:: The exercise ::
Write out the data below in full. Keep it exact.

◇ ◇ ◇ ◇ ◇ ◇ ◇

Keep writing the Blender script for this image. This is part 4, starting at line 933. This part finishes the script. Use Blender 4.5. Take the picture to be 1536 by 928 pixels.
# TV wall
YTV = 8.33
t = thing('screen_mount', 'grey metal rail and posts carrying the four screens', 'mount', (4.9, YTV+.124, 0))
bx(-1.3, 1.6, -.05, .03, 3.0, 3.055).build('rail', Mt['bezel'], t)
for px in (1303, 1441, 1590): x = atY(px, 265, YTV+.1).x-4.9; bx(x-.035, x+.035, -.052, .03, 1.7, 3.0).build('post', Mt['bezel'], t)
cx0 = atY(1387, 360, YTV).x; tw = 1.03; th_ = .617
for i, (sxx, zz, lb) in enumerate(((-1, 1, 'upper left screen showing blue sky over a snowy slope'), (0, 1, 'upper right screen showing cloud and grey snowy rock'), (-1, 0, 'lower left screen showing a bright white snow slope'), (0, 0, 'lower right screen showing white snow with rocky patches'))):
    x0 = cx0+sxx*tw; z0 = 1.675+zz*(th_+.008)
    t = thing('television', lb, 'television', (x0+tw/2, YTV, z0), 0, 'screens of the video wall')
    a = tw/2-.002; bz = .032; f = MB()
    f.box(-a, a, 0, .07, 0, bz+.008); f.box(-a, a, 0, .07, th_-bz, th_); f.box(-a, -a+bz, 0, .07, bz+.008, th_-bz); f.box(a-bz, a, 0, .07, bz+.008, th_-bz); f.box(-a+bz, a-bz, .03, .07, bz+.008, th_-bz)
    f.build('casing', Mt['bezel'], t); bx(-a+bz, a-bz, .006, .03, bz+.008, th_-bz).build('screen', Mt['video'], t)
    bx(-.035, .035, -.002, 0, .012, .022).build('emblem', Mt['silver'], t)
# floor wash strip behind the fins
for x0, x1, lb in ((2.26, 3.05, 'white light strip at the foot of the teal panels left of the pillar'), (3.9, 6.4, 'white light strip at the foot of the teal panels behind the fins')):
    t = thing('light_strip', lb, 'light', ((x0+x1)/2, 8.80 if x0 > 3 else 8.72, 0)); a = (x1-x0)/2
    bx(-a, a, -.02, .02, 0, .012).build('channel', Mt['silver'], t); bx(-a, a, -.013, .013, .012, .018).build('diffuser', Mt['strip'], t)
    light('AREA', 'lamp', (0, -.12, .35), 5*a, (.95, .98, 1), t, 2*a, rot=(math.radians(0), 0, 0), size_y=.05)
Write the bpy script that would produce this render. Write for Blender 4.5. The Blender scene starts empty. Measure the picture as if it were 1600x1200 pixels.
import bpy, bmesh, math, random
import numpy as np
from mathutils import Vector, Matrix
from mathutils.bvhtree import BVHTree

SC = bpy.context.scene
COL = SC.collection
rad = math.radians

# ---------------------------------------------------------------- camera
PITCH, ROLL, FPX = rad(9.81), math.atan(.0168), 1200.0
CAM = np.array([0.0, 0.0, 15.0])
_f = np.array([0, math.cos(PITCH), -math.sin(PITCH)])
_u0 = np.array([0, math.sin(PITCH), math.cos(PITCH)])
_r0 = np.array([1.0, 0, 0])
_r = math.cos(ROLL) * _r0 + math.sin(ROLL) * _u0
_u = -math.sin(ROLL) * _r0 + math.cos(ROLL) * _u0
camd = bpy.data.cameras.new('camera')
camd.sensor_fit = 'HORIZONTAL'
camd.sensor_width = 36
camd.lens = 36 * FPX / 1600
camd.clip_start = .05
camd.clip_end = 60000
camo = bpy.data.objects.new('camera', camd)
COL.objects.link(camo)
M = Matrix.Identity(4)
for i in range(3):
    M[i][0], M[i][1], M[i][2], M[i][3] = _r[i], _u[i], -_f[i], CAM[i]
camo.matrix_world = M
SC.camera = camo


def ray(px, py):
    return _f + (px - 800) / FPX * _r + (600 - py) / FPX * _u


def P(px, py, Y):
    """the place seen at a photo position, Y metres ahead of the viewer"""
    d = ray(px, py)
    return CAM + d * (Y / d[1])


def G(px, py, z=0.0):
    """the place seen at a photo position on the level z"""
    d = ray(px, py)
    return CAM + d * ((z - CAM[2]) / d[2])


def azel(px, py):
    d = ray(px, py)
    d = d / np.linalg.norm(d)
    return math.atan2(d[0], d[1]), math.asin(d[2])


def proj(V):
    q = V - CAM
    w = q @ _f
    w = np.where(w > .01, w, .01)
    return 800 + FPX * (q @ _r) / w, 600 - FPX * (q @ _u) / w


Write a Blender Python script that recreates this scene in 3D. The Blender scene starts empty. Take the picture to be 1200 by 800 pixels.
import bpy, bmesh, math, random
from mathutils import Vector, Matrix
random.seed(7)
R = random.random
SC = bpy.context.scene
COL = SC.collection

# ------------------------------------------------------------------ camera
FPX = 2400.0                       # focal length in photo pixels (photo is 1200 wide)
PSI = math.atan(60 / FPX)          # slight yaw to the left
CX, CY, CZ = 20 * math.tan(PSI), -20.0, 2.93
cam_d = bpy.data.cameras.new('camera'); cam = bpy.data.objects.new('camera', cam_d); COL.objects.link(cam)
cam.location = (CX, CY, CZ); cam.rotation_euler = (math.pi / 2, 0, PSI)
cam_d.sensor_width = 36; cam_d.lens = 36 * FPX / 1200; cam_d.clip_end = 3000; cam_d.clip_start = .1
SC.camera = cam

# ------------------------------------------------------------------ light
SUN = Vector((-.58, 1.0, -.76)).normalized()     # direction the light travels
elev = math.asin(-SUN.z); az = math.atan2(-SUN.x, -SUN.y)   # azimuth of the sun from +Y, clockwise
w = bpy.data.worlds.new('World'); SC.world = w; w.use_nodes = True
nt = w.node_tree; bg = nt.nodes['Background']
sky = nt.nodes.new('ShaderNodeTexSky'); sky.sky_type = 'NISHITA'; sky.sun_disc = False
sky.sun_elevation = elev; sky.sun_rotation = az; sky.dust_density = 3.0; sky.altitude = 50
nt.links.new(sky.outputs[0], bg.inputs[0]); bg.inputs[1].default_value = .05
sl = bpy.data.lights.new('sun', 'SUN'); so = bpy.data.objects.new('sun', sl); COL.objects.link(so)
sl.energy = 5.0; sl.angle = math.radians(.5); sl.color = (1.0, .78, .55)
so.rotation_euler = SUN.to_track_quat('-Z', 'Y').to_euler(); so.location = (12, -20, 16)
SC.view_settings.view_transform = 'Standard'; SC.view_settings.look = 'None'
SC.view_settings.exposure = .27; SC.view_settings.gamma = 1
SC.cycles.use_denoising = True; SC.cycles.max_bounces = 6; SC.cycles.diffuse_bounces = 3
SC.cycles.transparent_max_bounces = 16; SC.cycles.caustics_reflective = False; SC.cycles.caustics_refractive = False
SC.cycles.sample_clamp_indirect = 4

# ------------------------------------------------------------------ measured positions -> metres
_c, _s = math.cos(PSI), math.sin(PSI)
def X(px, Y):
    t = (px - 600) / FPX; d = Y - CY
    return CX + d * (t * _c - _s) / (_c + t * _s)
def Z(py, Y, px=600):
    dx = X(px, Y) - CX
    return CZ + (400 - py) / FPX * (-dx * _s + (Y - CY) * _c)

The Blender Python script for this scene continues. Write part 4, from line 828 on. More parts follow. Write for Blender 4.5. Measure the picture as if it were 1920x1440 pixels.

◇ ◇ ◇ ◇ ◇ ◇ ◇

:: Task solution ::
Keep writing the Blender script for this image. This is part 4, starting at line 933. This part finishes the script. Use Blender 4.5. Take the picture to be 1536 by 928 pixels.
# TV wall
YTV = 8.33
t = thing('screen_mount', 'grey metal rail and posts carrying the four screens', 'mount', (4.9, YTV+.124, 0))
bx(-1.3, 1.6, -.05, .03, 3.0, 3.055).build('rail', Mt['bezel'], t)
for px in (1303, 1441, 1590): x = atY(px, 265, YTV+.1).x-4.9; bx(x-.035, x+.035, -.052, .03, 1.7, 3.0).build('post', Mt['bezel'], t)
cx0 = atY(1387, 360, YTV).x; tw = 1.03; th_ = .617
for i, (sxx, zz, lb) in enumerate(((-1, 1, 'upper left screen showing blue sky over a snowy slope'), (0, 1, 'upper right screen showing cloud and grey snowy rock'), (-1, 0, 'lower left screen showing a bright white snow slope'), (0, 0, 'lower right screen showing white snow with rocky patches'))):
    x0 = cx0+sxx*tw; z0 = 1.675+zz*(th_+.008)
    t = thing('television', lb, 'television', (x0+tw/2, YTV, z0), 0, 'screens of the video wall')
    a = tw/2-.002; bz = .032; f = MB()
    f.box(-a, a, 0, .07, 0, bz+.008); f.box(-a, a, 0, .07, th_-bz, th_); f.box(-a, -a+bz, 0, .07, bz+.008, th_-bz); f.box(a-bz, a, 0, .07, bz+.008, th_-bz); f.box(-a+bz, a-bz, .03, .07, bz+.008, th_-bz)
    f.build('casing', Mt['bezel'], t); bx(-a+bz, a-bz, .006, .03, bz+.008, th_-bz).build('screen', Mt['video'], t)
    bx(-.035, .035, -.002, 0, .012, .022).build('emblem', Mt['silver'], t)
# floor wash strip behind the fins
for x0, x1, lb in ((2.26, 3.05, 'white light strip at the foot of the teal panels left of the pillar'), (3.9, 6.4, 'white light strip at the foot of the teal panels behind the fins')):
    t = thing('light_strip', lb, 'light', ((x0+x1)/2, 8.80 if x0 > 3 else 8.72, 0)); a = (x1-x0)/2
    bx(-a, a, -.02, .02, 0, .012).build('channel', Mt['silver'], t); bx(-a, a, -.013, .013, .012, .018).build('diffuser', Mt['strip'], t)
    light('AREA', 'lamp', (0, -.12, .35), 5*a, (.95, .98, 1), t, 2*a, rot=(math.radians(0), 0, 0), size_y=.05)
Write the bpy script that would produce this render. Write for Blender 4.5. The Blender scene starts empty. Measure the picture as if it were 1600x1200 pixels.
import bpy, bmesh, math, random
import numpy as np
from mathutils import Vector, Matrix
from mathutils.bvhtree import BVHTree

SC = bpy.context.scene
COL = SC.collection
rad = math.radians

# ---------------------------------------------------------------- camera
PITCH, ROLL, FPX = rad(9.81), math.atan(.0168), 1200.0
CAM = np.array([0.0, 0.0, 15.0])
_f = np.array([0, math.cos(PITCH), -math.sin(PITCH)])
_u0 = np.array([0, math.sin(PITCH), math.cos(PITCH)])
_r0 = np.array([1.0, 0, 0])
_r = math.cos(ROLL) * _r0 + math.sin(ROLL) * _u0
_u = -math.sin(ROLL) * _r0 + math.cos(ROLL) * _u0
camd = bpy.data.cameras.new('camera')
camd.sensor_fit = 'HORIZONTAL'
camd.sensor_width = 36
camd.lens = 36 * FPX / 1600
camd.clip_start = .05
camd.clip_end = 60000
camo = bpy.data.objects.new('camera', camd)
COL.objects.link(camo)
M = Matrix.Identity(4)
for i in range(3):
    M[i][0], M[i][1], M[i][2], M[i][3] = _r[i], _u[i], -_f[i], CAM[i]
camo.matrix_world = M
SC.camera = camo


def ray(px, py):
    return _f + (px - 800) / FPX * _r + (600 - py) / FPX * _u


def P(px, py, Y):
    """the place seen at a photo position, Y metres ahead of the viewer"""
    d = ray(px, py)
    return CAM + d * (Y / d[1])


def G(px, py, z=0.0):
    """the place seen at a photo position on the level z"""
    d = ray(px, py)
    return CAM + d * ((z - CAM[2]) / d[2])


def azel(px, py):
    d = ray(px, py)
    d = d / np.linalg.norm(d)
    return math.atan2(d[0], d[1]), math.asin(d[2])


def proj(V):
    q = V - CAM
    w = q @ _f
    w = np.where(w > .01, w, .01)
    return 800 + FPX * (q @ _r) / w, 600 - FPX * (q @ _u) / w


Write a Blender Python script that recreates this scene in 3D. The Blender scene starts empty. Take the picture to be 1200 by 800 pixels.
import bpy, bmesh, math, random
from mathutils import Vector, Matrix
random.seed(7)
R = random.random
SC = bpy.context.scene
COL = SC.collection

# ------------------------------------------------------------------ camera
FPX = 2400.0                       # focal length in photo pixels (photo is 1200 wide)
PSI = math.atan(60 / FPX)          # slight yaw to the left
CX, CY, CZ = 20 * math.tan(PSI), -20.0, 2.93
cam_d = bpy.data.cameras.new('camera'); cam = bpy.data.objects.new('camera', cam_d); COL.objects.link(cam)
cam.location = (CX, CY, CZ); cam.rotation_euler = (math.pi / 2, 0, PSI)
cam_d.sensor_width = 36; cam_d.lens = 36 * FPX / 1200; cam_d.clip_end = 3000; cam_d.clip_start = .1
SC.camera = cam

# ------------------------------------------------------------------ light
SUN = Vector((-.58, 1.0, -.76)).normalized()     # direction the light travels
elev = math.asin(-SUN.z); az = math.atan2(-SUN.x, -SUN.y)   # azimuth of the sun from +Y, clockwise
w = bpy.data.worlds.new('World'); SC.world = w; w.use_nodes = True
nt = w.node_tree; bg = nt.nodes['Background']
sky = nt.nodes.new('ShaderNodeTexSky'); sky.sky_type = 'NISHITA'; sky.sun_disc = False
sky.sun_elevation = elev; sky.sun_rotation = az; sky.dust_density = 3.0; sky.altitude = 50
nt.links.new(sky.outputs[0], bg.inputs[0]); bg.inputs[1].default_value = .05
sl = bpy.data.lights.new('sun', 'SUN'); so = bpy.data.objects.new('sun', sl); COL.objects.link(so)
sl.energy = 5.0; sl.angle = math.radians(.5); sl.color = (1.0, .78, .55)
so.rotation_euler = SUN.to_track_quat('-Z', 'Y').to_euler(); so.location = (12, -20, 16)
SC.view_settings.view_transform = 'Standard'; SC.view_settings.look = 'None'
SC.view_settings.exposure = .27; SC.view_settings.gamma = 1
SC.cycles.use_denoising = True; SC.cycles.max_bounces = 6; SC.cycles.diffuse_bounces = 3
SC.cycles.transparent_max_bounces = 16; SC.cycles.caustics_reflective = False; SC.cycles.caustics_refractive = False
SC.cycles.sample_clamp_indirect = 4

# ------------------------------------------------------------------ measured positions -> metres
_c, _s = math.cos(PSI), math.sin(PSI)
def X(px, Y):
    t = (px - 600) / FPX; d = Y - CY
    return CX + d * (t * _c - _s) / (_c + t * _s)
def Z(py, Y, px=600):
    dx = X(px, Y) - CX
    return CZ + (400 - py) / FPX * (-dx * _s + (Y - CY) * _c)

The Blender Python script for this scene continues. Write part 4, from line 828 on. More parts follow. Write for Blender 4.5. Measure the picture as if it were 1920x1440 pixels.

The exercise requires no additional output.